Home has been a recurring theme in the major hip-hop releases of 2015. It has manifested itself in a range of forms. Kendrick’s pilgrimage to Compton gave rise to the communitarian ideals of To Pimp A Butterfly, Vince Staples dug deep into his memories of summertime in Long Beach for his stunning debut LP and Drake craftily mythologised Toronto as “the 6”. So far, the trips back home have been tributes. If Compton is Kendrick’s salvation and Toronto is Drake’s battlefield, then Atlanta is Future’s only vice. He’s shaved off the major-label excesses of his 2014 album Honest and turned in his most focused and troubled work to date. He’s moved back to Atlanta.

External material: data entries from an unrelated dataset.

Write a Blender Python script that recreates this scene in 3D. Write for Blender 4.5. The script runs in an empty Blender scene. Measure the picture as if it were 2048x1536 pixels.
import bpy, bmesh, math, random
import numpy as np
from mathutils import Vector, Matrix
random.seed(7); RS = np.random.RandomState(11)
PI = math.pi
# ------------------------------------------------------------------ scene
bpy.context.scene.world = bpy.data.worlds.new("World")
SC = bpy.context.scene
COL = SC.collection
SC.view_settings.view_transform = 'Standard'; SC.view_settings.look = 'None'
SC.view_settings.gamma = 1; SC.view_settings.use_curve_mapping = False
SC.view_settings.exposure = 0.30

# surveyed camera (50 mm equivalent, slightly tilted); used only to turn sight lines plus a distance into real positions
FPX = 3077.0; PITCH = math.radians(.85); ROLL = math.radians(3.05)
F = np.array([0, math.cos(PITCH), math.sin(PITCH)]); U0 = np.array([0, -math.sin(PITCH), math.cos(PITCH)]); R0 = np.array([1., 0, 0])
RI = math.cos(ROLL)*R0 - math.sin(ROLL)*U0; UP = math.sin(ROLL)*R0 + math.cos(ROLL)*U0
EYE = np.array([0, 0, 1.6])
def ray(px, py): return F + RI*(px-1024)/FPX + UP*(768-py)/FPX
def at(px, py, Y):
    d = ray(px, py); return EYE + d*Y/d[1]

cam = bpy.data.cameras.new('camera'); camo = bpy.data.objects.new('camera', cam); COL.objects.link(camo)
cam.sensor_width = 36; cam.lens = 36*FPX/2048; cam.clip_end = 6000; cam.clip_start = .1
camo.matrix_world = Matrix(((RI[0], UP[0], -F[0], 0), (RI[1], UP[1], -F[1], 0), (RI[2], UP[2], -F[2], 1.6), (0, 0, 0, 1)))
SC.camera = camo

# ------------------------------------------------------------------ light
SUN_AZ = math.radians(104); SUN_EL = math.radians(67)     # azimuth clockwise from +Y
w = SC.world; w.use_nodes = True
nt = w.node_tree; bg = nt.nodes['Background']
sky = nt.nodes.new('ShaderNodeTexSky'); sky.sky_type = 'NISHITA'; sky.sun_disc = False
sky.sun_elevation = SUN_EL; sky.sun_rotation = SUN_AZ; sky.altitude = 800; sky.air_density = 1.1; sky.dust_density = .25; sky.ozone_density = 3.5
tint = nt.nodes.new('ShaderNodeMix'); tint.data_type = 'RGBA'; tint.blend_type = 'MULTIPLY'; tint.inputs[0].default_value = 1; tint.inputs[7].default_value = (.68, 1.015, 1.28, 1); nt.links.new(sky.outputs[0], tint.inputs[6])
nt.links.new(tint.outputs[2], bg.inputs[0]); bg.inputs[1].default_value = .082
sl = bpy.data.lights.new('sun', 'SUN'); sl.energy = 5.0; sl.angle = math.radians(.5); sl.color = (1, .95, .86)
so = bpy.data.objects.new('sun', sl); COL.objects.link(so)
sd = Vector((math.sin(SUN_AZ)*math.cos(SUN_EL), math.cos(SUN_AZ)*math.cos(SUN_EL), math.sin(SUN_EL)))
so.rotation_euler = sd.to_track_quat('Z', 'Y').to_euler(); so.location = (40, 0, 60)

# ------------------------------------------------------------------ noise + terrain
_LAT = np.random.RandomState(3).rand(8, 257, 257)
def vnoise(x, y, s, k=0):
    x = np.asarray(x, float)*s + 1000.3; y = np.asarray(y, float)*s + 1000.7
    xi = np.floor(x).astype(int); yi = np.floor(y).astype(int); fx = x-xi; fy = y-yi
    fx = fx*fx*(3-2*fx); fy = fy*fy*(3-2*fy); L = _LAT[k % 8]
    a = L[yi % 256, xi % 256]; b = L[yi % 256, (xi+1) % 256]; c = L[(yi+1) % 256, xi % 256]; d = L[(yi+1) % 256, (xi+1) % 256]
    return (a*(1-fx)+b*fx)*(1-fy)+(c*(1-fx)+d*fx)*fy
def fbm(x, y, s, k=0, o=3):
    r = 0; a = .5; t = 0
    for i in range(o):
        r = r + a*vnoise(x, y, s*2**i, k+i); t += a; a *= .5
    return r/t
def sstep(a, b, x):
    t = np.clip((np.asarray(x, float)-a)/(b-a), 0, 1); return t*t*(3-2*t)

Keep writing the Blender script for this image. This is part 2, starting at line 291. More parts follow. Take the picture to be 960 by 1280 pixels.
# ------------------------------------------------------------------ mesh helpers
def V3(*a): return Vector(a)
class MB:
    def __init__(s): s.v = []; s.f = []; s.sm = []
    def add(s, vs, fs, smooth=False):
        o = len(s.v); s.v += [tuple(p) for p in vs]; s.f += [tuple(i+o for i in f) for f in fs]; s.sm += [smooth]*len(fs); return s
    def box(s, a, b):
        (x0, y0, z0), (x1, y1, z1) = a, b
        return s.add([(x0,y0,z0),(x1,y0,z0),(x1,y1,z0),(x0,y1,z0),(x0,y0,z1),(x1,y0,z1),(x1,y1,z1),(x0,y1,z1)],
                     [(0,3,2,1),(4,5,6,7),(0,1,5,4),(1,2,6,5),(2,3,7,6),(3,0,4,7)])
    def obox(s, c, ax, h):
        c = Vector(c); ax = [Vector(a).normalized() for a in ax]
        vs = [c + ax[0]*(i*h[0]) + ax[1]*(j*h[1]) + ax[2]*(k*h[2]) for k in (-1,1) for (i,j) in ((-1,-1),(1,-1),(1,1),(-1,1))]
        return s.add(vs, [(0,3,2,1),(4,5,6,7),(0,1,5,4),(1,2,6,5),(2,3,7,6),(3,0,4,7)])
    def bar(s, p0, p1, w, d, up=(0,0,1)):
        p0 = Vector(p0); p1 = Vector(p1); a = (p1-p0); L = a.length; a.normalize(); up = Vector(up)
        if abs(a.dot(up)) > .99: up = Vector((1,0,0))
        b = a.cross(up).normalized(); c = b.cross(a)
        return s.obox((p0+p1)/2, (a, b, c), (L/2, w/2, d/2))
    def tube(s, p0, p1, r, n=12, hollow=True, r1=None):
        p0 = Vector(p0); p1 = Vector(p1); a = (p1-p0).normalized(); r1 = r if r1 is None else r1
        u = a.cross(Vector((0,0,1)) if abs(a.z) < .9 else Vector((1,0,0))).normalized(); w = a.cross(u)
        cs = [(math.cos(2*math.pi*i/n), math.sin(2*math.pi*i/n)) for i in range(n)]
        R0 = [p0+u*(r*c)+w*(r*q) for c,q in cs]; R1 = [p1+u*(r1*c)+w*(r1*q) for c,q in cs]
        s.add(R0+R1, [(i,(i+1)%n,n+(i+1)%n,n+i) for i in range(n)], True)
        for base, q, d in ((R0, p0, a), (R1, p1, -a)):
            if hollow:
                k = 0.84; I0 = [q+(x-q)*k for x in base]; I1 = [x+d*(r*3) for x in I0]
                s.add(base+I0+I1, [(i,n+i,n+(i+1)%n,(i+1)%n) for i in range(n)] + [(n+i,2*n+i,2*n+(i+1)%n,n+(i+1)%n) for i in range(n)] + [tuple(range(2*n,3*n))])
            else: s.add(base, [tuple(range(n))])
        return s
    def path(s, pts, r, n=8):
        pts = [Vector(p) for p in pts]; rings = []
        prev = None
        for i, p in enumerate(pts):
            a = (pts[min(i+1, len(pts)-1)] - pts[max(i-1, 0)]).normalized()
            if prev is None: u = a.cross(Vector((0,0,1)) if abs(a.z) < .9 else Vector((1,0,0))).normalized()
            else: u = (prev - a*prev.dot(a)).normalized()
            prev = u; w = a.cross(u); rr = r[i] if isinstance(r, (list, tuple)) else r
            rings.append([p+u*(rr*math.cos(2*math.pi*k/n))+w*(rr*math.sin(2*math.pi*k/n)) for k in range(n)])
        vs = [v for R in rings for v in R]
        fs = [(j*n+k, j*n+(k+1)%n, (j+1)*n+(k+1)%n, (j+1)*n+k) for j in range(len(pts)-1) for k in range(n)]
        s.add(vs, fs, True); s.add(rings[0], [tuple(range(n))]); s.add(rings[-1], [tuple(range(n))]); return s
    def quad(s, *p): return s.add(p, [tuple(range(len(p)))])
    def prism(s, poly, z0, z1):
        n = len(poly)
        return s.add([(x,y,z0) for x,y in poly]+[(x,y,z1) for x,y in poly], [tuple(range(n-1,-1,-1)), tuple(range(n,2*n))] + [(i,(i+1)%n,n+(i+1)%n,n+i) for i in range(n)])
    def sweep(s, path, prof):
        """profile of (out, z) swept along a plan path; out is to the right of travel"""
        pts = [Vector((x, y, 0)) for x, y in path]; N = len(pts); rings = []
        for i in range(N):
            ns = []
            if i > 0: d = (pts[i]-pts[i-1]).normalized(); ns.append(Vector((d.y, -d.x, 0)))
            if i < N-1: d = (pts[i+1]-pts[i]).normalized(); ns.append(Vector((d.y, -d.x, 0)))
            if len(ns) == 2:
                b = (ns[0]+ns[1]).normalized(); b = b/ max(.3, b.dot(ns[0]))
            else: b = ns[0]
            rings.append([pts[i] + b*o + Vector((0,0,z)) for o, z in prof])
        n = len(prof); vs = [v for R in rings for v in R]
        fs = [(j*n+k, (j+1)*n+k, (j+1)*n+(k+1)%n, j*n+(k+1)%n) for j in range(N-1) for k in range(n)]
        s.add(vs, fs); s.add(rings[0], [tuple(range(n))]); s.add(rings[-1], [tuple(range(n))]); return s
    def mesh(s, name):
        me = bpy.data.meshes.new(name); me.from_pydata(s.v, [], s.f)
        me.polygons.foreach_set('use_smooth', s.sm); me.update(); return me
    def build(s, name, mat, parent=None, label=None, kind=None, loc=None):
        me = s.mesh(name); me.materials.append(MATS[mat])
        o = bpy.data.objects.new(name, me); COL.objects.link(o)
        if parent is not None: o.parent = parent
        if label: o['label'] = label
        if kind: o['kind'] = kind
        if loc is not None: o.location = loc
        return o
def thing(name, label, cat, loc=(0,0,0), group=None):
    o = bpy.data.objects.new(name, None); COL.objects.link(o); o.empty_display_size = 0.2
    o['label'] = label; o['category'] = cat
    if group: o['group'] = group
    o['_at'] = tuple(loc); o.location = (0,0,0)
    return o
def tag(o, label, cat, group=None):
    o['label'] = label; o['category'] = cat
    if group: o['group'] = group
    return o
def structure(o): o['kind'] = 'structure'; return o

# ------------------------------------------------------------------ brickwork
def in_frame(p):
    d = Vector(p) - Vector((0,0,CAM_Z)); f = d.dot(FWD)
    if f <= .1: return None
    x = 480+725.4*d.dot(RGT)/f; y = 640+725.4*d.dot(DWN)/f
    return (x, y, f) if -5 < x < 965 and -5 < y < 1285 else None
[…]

A heady diet of drugs and the cocktail outlined in the LP’s title dominate. Every stage of the binge plays out on DS2. The anxious questioning of Where Ya At, the bullheaded highs of Groupies and the fleeting clarity of Slave Master – a song which ends with the line, “Long live A$AP Yams, I’m on that codeine right now”. Future celebrates his new single life with a bruised, exhausted delivery. It’s the same juxtaposition that plays out on the record’s opener – on one bar he’s flexing about sex in Gucci flip flops, two lines later there’s promethazine in his urine. The blowout and the fallout are crystallised into one distressed whole.

Like the countless dichotomies and contradictions of Lil Wayne’s Tha Carter III, the demons of DS2’s maker are what makes it so totally enthralling. A sprawling hedonism that leaves Future gasping for breath but never quite drowning. A distorted reminder that you can never take the city out of the kid.